[Start Records provided]

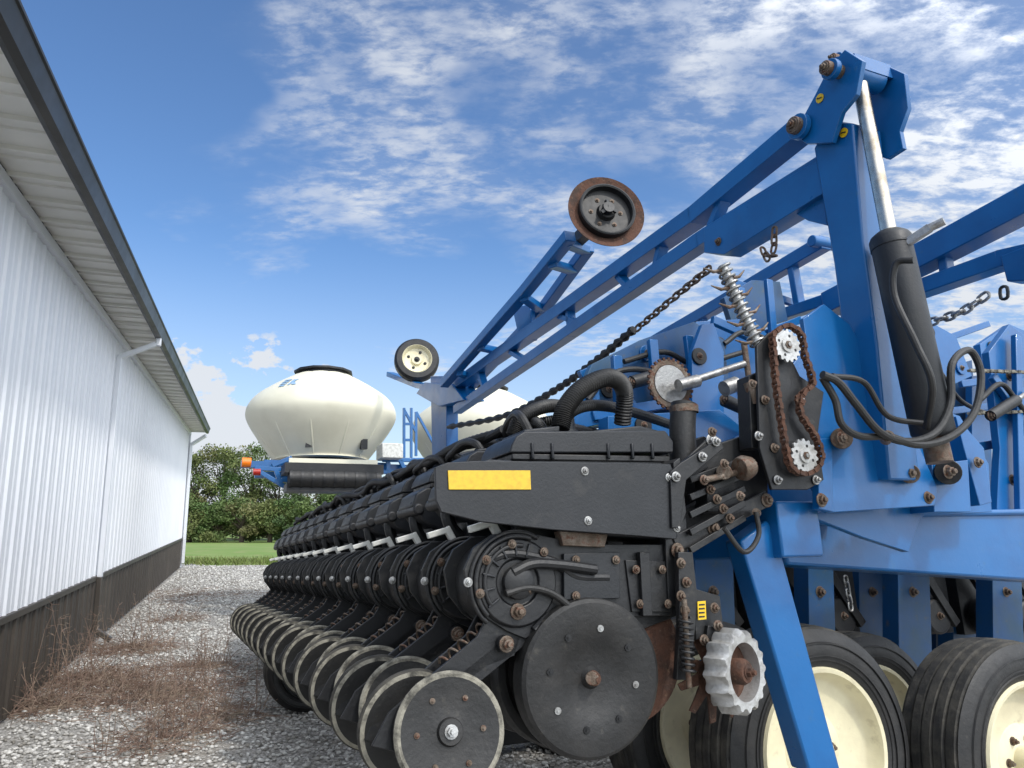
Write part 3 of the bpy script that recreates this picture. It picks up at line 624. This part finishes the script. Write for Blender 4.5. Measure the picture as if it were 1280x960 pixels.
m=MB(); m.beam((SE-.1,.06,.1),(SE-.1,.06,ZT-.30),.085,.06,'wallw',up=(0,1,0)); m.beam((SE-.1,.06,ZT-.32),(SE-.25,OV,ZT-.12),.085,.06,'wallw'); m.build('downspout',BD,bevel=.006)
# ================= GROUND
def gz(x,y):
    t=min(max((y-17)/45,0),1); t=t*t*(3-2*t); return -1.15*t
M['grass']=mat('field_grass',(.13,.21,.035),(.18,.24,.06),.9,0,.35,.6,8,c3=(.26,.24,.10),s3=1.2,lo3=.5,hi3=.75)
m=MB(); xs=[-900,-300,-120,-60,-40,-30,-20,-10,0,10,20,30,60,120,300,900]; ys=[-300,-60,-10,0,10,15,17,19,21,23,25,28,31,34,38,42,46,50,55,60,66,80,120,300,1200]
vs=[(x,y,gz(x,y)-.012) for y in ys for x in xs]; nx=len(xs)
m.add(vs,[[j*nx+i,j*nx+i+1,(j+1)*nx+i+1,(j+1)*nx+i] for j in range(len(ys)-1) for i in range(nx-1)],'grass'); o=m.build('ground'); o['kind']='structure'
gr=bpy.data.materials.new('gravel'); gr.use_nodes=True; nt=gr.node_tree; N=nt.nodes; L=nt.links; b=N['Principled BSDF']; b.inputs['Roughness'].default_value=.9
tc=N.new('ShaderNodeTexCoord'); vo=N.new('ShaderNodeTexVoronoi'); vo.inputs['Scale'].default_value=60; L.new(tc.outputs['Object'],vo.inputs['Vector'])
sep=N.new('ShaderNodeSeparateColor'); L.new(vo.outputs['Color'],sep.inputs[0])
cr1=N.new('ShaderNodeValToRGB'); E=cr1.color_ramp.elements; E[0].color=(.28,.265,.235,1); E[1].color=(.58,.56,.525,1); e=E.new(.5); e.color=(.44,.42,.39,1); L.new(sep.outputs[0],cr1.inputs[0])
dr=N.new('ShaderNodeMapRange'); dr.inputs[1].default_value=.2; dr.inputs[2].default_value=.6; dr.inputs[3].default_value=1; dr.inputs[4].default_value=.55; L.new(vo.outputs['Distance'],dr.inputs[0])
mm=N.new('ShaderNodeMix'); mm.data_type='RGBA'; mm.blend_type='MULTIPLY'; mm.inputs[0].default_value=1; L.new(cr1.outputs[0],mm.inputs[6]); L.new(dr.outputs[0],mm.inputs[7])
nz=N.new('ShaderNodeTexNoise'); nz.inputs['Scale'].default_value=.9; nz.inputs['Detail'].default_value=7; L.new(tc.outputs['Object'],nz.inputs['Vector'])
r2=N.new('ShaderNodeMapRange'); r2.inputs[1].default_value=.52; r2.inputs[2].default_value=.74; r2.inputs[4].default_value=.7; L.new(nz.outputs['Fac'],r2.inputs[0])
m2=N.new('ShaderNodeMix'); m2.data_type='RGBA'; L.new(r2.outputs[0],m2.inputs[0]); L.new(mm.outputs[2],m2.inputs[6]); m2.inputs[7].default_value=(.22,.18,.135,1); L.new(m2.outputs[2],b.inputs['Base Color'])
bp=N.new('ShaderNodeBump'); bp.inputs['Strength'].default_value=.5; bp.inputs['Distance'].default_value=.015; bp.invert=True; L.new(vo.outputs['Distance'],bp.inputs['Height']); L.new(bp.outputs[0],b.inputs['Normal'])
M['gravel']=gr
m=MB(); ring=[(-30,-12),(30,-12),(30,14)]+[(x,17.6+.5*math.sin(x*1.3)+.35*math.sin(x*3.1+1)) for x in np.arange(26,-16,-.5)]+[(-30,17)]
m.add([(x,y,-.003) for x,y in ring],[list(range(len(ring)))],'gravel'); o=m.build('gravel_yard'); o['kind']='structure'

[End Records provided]
[Start Records provided]

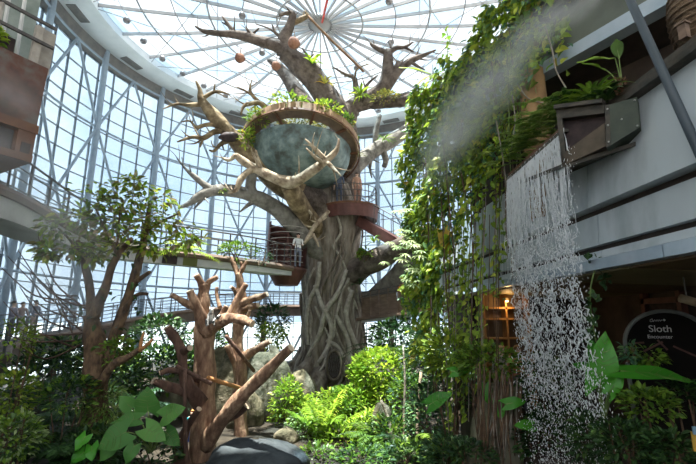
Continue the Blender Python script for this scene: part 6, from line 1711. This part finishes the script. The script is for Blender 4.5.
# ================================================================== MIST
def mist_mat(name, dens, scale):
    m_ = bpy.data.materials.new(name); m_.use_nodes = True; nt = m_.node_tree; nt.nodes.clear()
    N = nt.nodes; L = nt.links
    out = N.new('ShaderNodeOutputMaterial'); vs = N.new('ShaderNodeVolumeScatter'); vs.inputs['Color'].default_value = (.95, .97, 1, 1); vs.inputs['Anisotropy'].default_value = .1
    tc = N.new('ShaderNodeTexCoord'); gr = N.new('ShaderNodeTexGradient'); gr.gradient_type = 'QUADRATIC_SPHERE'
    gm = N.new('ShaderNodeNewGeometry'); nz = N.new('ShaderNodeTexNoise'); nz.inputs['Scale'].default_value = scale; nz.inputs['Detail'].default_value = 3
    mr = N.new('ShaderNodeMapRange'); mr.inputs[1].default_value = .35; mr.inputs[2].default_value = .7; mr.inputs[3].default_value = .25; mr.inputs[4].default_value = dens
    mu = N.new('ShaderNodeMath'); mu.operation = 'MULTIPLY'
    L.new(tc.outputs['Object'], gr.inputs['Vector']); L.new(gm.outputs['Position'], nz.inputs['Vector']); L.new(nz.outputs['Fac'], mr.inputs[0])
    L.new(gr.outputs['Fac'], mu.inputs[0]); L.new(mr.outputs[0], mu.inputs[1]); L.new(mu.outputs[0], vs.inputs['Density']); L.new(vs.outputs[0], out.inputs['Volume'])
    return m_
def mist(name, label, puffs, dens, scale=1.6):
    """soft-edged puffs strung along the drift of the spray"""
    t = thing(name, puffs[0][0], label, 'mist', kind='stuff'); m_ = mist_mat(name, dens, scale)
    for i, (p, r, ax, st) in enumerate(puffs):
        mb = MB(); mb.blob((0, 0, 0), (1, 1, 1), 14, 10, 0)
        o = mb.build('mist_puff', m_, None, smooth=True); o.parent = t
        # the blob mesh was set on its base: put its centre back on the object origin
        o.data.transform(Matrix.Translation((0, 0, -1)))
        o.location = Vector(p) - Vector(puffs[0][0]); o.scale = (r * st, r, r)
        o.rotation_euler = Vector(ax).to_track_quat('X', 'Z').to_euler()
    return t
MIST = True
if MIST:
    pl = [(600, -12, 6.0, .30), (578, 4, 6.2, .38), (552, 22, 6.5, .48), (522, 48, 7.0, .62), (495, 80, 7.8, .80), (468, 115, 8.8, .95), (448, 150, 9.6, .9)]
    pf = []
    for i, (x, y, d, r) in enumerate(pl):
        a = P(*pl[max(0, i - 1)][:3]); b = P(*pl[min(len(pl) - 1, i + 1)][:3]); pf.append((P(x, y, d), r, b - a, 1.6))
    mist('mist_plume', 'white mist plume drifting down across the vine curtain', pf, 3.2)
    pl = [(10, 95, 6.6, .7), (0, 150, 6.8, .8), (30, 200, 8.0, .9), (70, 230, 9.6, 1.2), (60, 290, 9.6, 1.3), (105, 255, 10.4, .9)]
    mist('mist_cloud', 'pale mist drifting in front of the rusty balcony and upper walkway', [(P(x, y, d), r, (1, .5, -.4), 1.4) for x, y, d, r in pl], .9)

[End Records provided]

• **Instruction**: Return each line of the listing that holds the string "script".

• **Correct response**:
Write part 3 of the bpy script that recreates this picture. It picks up at line 624. This part finishes the script. Write for Blender 4.5. Measure the picture as if it were 1280x960 pixels.
Continue the Blender Python script for this scene: part 6, from line 1711. This part finishes the script. The script is for Blender 4.5.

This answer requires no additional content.